Wie sollten die Schweizer Politiker ihren deutschen Kollegen entgegentreten? «Kloten war für uns in Singen unser Heimatflughafen. Wie fliegt Bollacher denn nach Berlin? Fährt er vielleicht mit dem Velo nach Stuttgart? Ein grosser Teil der Passagiere dort sind Deutsche. Im Grunde ist das ein deutscher Flughafen», sagt Groten. Das müsse man den Deutschen endlich mal sagen.

Was bleibt, ist Ratlosigkeit

Da bleibt man ein wenig ratlos zurück, denn das ist ja eines der Hauptargumente, das seit Jahren vorgebracht wird – offenbar ohne grossen Erfolg. Wer hat nun recht? Das Problem: Ab wann es stört, das muss jeder für sich selbst beurteilen. Der persönliche Eindruck des Berichterstatters: Von wirklich schwer erträglichem Lärm sind auf der Schweizer Seite einige Zehntausend Leute betroffen, in Gockhausen, Wallisellen, Opfikon, Schwamendingen. Auf deutscher Seite sind es fünf Personen: der Landwirt Alan Randebrock und seine Familie. Doch die Deutschen sind in einer stärkeren Position: Wenn sie wollten, könnten sie An- und Abflüge über ihrem Gebiet ganz verbieten.

Worin könnte eine Lösung bestehen? Vielleicht in Gegengeschäften. Die Schweiz könnte den Deutschen Brücken, Autobahnen, Bahnlinien finanzieren, Deals im Steuerbereich anbieten – und dafür ein Entgegenkommen bei den Flugrouten verlangen. Bollacher lehnt das ab. Er glaubt nicht, dass Berlin mit Bern eine Lösung über die Köpfe der süddeutschen Anwohner hinweg aushandeln werde. «Berlin ist weit weg, das ist unser Problem», räumt der Landrat ein, aber: «Es ist uns gelungen, eine einheitliche Position über alle Parteigrenzen hinweg aufzubauen.» Das habe in der Schweiz «mächtig Eindruck gemacht». Kein Zweifel: Es ist den badischen Fluglärmgegnern ernst mit ihrem Anliegen.
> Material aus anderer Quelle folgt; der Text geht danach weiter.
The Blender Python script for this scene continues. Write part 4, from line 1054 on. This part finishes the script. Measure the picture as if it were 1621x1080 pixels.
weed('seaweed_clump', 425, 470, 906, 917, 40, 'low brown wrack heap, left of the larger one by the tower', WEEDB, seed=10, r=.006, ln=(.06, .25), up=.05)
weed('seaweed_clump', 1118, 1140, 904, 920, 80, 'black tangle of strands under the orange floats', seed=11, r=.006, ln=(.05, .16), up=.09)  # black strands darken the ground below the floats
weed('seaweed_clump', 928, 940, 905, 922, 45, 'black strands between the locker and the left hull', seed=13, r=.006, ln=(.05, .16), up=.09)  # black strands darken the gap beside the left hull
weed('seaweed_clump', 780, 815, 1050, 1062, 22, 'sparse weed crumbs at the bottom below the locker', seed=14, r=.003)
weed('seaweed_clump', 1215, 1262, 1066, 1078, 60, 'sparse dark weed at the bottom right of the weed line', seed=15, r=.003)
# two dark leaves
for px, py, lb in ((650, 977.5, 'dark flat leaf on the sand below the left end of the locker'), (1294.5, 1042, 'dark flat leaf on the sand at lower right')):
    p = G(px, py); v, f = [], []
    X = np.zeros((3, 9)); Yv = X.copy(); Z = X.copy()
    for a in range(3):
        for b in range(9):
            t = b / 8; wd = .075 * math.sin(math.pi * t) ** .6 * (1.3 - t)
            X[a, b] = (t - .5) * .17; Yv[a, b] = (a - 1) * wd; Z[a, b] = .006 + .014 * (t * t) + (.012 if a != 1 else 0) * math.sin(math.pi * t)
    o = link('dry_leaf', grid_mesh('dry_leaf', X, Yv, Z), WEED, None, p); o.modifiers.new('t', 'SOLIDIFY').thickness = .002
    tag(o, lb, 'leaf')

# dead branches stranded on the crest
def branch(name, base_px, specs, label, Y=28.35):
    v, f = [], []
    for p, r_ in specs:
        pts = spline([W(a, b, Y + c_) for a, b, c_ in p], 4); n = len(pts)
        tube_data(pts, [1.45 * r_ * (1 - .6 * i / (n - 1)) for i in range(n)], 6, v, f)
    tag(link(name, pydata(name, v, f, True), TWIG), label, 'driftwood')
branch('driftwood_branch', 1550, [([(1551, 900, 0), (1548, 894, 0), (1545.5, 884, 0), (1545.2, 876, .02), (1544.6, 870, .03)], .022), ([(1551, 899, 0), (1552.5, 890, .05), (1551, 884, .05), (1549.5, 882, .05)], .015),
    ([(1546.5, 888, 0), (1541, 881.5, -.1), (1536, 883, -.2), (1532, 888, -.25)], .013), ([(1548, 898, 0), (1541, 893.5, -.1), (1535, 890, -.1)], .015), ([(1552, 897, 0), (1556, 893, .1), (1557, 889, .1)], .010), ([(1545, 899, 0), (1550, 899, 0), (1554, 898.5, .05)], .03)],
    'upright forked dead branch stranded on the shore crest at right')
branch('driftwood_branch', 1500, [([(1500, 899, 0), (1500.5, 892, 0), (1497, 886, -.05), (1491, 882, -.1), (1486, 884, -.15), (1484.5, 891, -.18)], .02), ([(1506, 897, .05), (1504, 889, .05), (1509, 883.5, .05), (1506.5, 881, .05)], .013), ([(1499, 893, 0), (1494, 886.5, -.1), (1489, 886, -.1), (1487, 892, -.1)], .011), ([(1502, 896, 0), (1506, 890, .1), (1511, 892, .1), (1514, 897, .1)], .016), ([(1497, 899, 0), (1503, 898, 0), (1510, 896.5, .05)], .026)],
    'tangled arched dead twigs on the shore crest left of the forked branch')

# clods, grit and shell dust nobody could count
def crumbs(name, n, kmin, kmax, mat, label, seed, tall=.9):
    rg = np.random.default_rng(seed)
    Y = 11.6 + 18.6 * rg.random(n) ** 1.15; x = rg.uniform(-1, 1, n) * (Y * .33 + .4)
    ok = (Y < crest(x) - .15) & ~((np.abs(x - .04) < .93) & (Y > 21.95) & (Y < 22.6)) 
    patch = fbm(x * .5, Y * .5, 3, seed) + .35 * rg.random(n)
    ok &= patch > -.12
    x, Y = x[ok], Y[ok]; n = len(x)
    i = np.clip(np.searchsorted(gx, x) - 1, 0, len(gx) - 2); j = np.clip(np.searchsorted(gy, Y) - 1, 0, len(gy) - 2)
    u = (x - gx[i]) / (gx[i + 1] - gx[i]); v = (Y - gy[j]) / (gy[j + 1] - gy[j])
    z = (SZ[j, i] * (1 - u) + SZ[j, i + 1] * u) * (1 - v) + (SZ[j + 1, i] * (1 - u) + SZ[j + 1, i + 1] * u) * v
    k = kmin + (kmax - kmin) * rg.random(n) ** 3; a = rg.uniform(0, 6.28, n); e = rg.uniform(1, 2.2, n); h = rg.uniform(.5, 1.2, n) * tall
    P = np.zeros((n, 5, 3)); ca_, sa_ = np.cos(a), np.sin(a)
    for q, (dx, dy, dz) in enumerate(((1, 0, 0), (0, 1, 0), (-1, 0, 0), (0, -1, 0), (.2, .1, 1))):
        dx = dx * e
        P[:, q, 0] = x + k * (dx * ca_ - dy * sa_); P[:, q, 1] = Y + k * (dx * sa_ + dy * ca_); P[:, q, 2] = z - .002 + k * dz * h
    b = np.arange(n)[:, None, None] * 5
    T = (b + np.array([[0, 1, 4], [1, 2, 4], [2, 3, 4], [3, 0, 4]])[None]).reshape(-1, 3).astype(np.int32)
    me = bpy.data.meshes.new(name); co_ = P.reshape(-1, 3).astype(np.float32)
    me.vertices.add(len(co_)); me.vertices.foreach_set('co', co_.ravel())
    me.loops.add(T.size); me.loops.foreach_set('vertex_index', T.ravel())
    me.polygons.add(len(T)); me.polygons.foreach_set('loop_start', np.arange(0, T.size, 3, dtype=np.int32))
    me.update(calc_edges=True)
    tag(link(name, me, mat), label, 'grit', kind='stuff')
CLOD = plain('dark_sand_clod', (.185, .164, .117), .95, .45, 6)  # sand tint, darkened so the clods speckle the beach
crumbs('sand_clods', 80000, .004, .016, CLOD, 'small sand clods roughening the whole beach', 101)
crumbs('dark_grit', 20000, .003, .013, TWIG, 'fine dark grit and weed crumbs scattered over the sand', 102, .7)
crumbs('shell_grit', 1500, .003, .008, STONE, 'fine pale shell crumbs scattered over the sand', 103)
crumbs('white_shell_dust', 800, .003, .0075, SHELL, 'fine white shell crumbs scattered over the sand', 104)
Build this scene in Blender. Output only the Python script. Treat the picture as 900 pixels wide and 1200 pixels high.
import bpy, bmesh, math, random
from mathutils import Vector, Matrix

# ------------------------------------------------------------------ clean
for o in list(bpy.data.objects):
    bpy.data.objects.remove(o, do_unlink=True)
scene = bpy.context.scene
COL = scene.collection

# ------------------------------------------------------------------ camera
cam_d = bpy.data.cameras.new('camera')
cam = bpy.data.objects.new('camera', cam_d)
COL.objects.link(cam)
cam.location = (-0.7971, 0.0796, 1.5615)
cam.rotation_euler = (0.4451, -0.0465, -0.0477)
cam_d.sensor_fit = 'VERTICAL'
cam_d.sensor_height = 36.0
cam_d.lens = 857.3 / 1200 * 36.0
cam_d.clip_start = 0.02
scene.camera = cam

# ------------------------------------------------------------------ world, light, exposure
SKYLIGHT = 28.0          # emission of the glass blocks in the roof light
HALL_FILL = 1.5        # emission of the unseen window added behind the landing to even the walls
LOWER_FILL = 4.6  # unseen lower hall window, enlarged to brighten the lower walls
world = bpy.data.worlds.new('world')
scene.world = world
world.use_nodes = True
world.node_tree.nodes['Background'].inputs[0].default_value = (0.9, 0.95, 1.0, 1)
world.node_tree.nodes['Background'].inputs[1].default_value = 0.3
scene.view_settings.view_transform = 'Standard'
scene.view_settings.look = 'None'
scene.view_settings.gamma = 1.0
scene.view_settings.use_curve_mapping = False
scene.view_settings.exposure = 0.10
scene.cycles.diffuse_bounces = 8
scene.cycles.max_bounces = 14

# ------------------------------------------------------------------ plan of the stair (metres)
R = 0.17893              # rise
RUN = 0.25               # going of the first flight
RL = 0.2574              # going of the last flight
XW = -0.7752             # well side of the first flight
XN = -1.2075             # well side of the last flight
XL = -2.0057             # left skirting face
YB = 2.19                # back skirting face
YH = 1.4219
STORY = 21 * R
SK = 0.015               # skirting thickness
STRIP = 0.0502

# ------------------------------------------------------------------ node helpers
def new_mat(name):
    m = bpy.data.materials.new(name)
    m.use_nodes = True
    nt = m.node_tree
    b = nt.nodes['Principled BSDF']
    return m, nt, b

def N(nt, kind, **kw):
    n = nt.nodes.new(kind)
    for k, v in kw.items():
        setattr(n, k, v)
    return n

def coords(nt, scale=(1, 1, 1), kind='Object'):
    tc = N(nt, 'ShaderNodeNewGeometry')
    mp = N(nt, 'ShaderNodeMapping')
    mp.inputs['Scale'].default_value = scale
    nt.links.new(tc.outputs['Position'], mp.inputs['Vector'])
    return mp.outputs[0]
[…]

Die ganze Angelegenheit dürfte uns noch länger beschäftigen. Vielleicht noch Jahrzehnte.

Basler Zeitung, 19.03.2012


Kommentar VFSN zu: \""Doch morgens und abends ist es verdammt laut hier, beinahe so laut wie im Garten des Biobauers Randebrock.\""
Der Garten des Biobauers Randebrock wird in einer Höhe von 715 Metern überflogen, in Gockhausen beträgt die Überflughöhe nur 289 Meter. In Gockhausen ist es also massiv lauter!